Although there were notable absentees from major Western-based construction, quarry and mining equipment manufacturers, attendees remarked on the counter trend among manufacturers from the People’s Republic of China who were present in considerable force—some 106 companies signed up to exhibit. The PRC was also one of the nations sending an official delegation to the exhibition. It is clear that Chinese firms intend to compete in international construction and mining markets as well as meeting still-growing demand in China itself.

For visitors working with earthmoving, mines and quarries, South Africa’s Bell Equipment had a significant new model on show. Still the only supplier to offer an articulated dump truck with a 50-ton (45-mt) rated payload, Bell unveiled a 45-ton-capacity machine to fill the gap between its B50D and B40D models. Bell says the B45D is completely new and unique in its category. It has a 350-kW Mercedes-Benz engine, slightly smaller than the B50’s 390-kW diesel. Its dump body is as wide, but slightly less high, giving it a lower center of gravity. The differential and drop box ratios are the same as for the B50D.

Bell Equipment Product Marketing Manager for ADTs, Stephen Jones said that the rationale behind the B45D is to fill a gap that exists in the market for an ADT that has a larger payload than a 40-ton unit, thereby providing more option to meet site and customer specific needs.

“Some of our competitors decided to fill this need in the market by marginally increasing the payload of their existing 40-ton truck. However, we opted to introduce a completely new machine because our customer poll showed that they consider our B40D to be an optimized package in terms of efficiency, reliability and a match for production tools. In practice the B45 will take an additional scoop from a loading excavator as opposed to a mere specification upgrade.

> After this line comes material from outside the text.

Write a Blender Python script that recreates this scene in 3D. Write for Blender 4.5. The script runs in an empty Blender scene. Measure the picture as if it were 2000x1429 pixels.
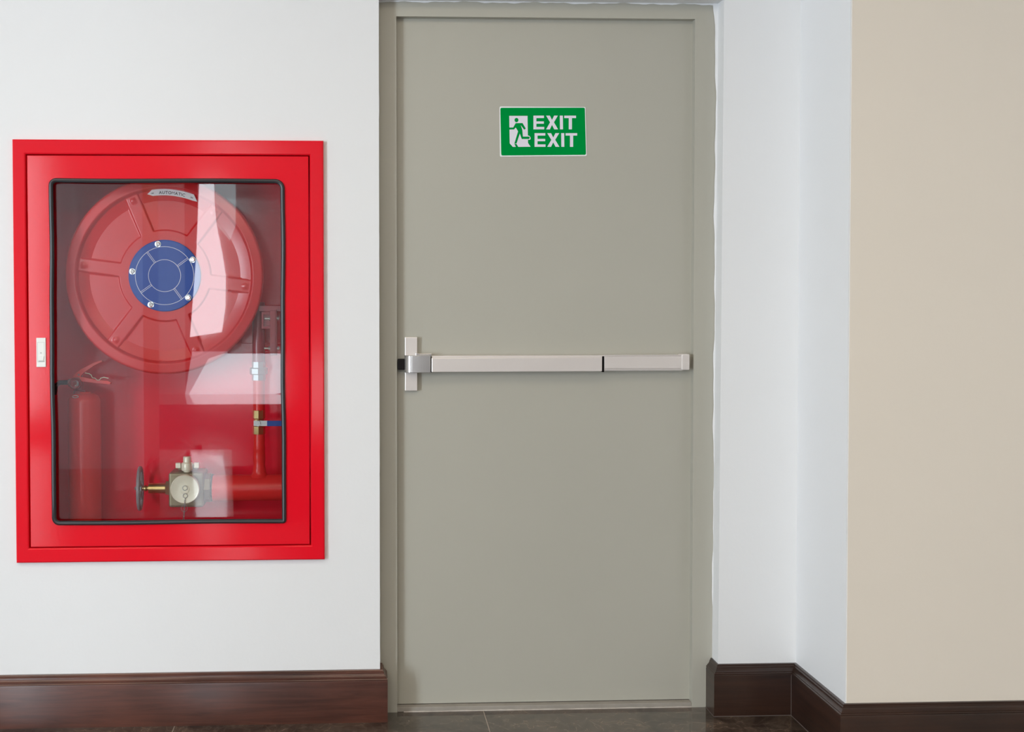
import bpy, bmesh, math, random
from mathutils import Vector, Matrix
random.seed(7)
C = bpy.context.scene.collection
PI = math.pi

# ------------------------------------------------------------------ camera
IW, IH, F = 2000.0, 1429.0, 2200.0
YAW, PITCH, ROLL = 0.0430, 0.0245, -0.0014
CX, CY, CAMH, CAMD = 790.16, 639.17, 1.2777, 3.4
_fw = Vector((math.sin(YAW)*math.cos(PITCH), math.cos(YAW)*math.cos(PITCH), -math.sin(PITCH)))
_rt0 = Vector((math.cos(YAW), -math.sin(YAW), 0)); _up0 = _rt0.cross(_fw)
_rt = math.cos(ROLL)*_rt0 + math.sin(ROLL)*_up0
_up = -math.sin(ROLL)*_rt0 + math.cos(ROLL)*_up0
CAMP = Vector((0, -CAMD, CAMH))
cam_data = bpy.data.cameras.new('camera'); cam = bpy.data.objects.new('camera', cam_data); C.objects.link(cam)
cam.matrix_world = Matrix(((_rt.x, _up.x, -_fw.x, CAMP.x), (_rt.y, _up.y, -_fw.y, CAMP.y), (_rt.z, _up.z, -_fw.z, CAMP.z), (0, 0, 0, 1)))
cam_data.sensor_width = 36; cam_data.sensor_fit = 'HORIZONTAL'; cam_data.lens = F/IW*36
cam_data.shift_x = (IW/2-CX)/IW; cam_data.shift_y = (CY-IH/2)/IW
bpy.context.scene.camera = cam

# ------------------------------------------------------------------ world, lights, exposure
sc = bpy.context.scene
sc.view_settings.view_transform = 'Standard'; sc.view_settings.look = 'None'
sc.view_settings.exposure = 0.085; sc.view_settings.gamma = 1.0; sc.view_settings.use_curve_mapping = False
w = bpy.data.worlds.new('world'); sc.world = w; w.use_nodes = True
w.node_tree.nodes['Background'].inputs[0].default_value = (0.75, 0.85, 1, 1)
w.node_tree.nodes['Background'].inputs[1].default_value = 1.0
ROOM_L, ROOM_R, ROOM_REAR, ROOM_TOP = -3.6, 4.0, -12.0, 3.0

def area(name, loc, target, sx, sy, power, col):
    d = bpy.data.lights.new(name, 'AREA'); d.shape = 'RECTANGLE'; d.size = sx; d.size_y = sy; d.energy = power; d.color = col
    o = bpy.data.objects.new(name, d); C.objects.link(o); o.location = loc
    o.rotation_euler = (Vector(target)-Vector(loc)).to_track_quat('-Z', 'Y').to_euler()
    return o
# daylight through the tall window in the left wall
area('window_daylight', (ROOM_L-0.02, -4.05, 1.25), (0, -4.05, 1.25), 1.1, 2.1, 186, (0.78, 0.89, 1.0))
# unseen ceiling lamps added as warm ambient fill for the hall
for lx, ly, pw in ((-1.7, -2.3, 16), (0.2, -2.3, 14), (-1.7, -5.6, 54), (0.2, -5.6, 50)):
    area('ceiling_fill_lamp', (lx, ly, ROOM_TOP-0.03), (lx, ly, 0), 1.2, 1.2, pw, (1.0, 0.84, 0.62))


# ------------------------------------------------------------------ pixel -> plane helpers (photograph taken as 2000 x 1429)
def ray(px, py):
    return _fw + _rt*((px-CX)/F) - _up*((py-CY)/F)
def at(px, py, Y):
    d = ray(px, py); t = (Y-CAMP.y)/d.y
    return CAMP + d*t
def atz(px, py, z):
    d = ray(px, py); t = (z-CAMP.z)/d.z
    return CAMP + d*t
def pxs(Y):            # metres per pixel on plane Y
    return (Y+CAMD)/F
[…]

“The B45D is based on the B50D and, as such, its shares the same proven components that have been used in the 50-tonner since 2002. It is fitted with the 16-litre Mercedes Benz OM502LA engine but has an output of 350 kW as opposed to the 390-kW rating of our flagship.

“The differential ratio and final drive ratio are the same as the B50D. Likewise, the rod and barrel of the tip cylinders are also the same size as the larger truck, but with a shorter length to aid the tipping geometry. The width and low centre of gravity creates exceptional stability and the B45D is able to run on 29,5R25 tires at full speed and with a load.”

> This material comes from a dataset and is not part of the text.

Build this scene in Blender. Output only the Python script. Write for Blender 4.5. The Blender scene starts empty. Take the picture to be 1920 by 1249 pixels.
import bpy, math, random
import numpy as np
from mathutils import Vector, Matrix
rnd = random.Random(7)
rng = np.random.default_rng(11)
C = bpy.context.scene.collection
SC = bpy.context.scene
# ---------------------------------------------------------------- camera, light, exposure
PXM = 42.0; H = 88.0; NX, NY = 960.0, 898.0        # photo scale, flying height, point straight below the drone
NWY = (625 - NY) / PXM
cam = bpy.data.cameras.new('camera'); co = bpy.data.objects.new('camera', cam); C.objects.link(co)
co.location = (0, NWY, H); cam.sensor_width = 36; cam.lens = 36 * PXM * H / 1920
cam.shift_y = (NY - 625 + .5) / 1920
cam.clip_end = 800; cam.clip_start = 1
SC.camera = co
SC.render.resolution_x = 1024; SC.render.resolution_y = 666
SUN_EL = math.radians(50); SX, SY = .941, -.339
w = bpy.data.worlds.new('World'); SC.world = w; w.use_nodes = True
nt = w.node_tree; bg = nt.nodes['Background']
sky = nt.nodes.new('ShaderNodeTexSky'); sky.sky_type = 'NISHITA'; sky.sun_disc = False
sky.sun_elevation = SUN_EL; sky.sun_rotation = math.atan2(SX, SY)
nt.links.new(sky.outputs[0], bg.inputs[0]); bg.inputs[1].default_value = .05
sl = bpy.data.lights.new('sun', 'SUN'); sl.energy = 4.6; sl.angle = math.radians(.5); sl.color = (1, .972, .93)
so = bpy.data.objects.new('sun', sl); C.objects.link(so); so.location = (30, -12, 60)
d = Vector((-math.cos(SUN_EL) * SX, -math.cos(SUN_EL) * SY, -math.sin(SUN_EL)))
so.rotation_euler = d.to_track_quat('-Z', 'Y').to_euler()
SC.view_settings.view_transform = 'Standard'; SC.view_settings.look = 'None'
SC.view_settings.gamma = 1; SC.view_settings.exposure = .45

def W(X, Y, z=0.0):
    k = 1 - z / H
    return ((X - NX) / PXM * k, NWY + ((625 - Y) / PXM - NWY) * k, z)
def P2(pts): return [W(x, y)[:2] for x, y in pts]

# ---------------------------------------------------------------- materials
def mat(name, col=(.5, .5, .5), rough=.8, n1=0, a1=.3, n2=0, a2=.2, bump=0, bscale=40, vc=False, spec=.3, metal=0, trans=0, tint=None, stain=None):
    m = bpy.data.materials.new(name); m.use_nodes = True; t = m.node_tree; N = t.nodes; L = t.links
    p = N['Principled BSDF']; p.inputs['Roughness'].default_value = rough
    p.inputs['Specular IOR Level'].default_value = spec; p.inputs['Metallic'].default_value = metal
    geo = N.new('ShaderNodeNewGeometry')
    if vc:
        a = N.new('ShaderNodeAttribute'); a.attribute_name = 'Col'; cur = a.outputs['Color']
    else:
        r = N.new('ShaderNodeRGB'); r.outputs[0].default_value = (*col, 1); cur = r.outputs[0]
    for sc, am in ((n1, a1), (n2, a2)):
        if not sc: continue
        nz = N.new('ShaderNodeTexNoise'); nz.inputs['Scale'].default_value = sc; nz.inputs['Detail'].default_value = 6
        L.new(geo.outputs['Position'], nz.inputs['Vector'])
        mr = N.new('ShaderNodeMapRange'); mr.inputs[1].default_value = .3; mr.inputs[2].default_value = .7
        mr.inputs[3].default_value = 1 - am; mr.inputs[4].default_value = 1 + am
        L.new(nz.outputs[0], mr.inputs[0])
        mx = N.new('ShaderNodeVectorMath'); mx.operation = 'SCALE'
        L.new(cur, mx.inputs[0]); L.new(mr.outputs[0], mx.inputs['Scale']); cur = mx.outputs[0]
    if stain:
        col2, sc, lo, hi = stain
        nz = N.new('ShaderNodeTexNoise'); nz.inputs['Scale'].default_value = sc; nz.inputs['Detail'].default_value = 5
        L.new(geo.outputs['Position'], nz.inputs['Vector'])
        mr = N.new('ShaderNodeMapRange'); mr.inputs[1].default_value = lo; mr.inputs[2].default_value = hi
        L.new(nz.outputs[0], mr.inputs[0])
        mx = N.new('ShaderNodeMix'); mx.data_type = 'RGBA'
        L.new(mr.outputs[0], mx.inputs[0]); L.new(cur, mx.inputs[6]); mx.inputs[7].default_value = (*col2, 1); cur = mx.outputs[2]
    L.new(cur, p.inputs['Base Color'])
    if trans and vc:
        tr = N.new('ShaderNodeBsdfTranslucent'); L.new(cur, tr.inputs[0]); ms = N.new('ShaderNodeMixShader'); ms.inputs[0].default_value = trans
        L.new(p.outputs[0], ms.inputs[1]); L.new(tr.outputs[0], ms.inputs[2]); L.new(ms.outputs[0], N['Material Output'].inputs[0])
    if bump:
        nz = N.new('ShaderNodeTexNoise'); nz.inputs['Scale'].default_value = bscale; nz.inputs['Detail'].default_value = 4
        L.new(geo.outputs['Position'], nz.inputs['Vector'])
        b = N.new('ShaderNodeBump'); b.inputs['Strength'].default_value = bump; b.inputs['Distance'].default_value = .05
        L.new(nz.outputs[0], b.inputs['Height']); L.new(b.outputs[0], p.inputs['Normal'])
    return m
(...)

Other key features include wet disk braking on all six wheels and standard active front suspension with comfort ride walking beams as an option on the rear.


bauma 2010 event organizer Messe München reports that exhibitor interest has accounted for the entire exhibition space reserved for the show—540,000 m2 of exhibition halls and open-air space at the New Munich Trade Fair Center. In particular, said Exhibition Director Georg Moller: “Inquiries from first-time and regular exhibitors from Asia are more numerous than ever before”. This suggests that the proportion of international exhibitors will be greater than the 54% (1,643 of 3,002) recorded in 2007.

The organizers also expect the normally high level of innovative new products on display to be maintained. The VDMA, as conceptual sponsor of the event, will launch an international innovations prize. Covering five categories, the competition is open to all exhibitors at bauma 2010 and the deadline for entries is September 15, 2009 (

Within the underground mining segment of the exhibition visitors will be given an overview of recently developed continuous mining techniques for ore extraction and haulage. As well as eliminating the need to stop production for blasting this technology will increase face output rates while allowing selective mining without dilution.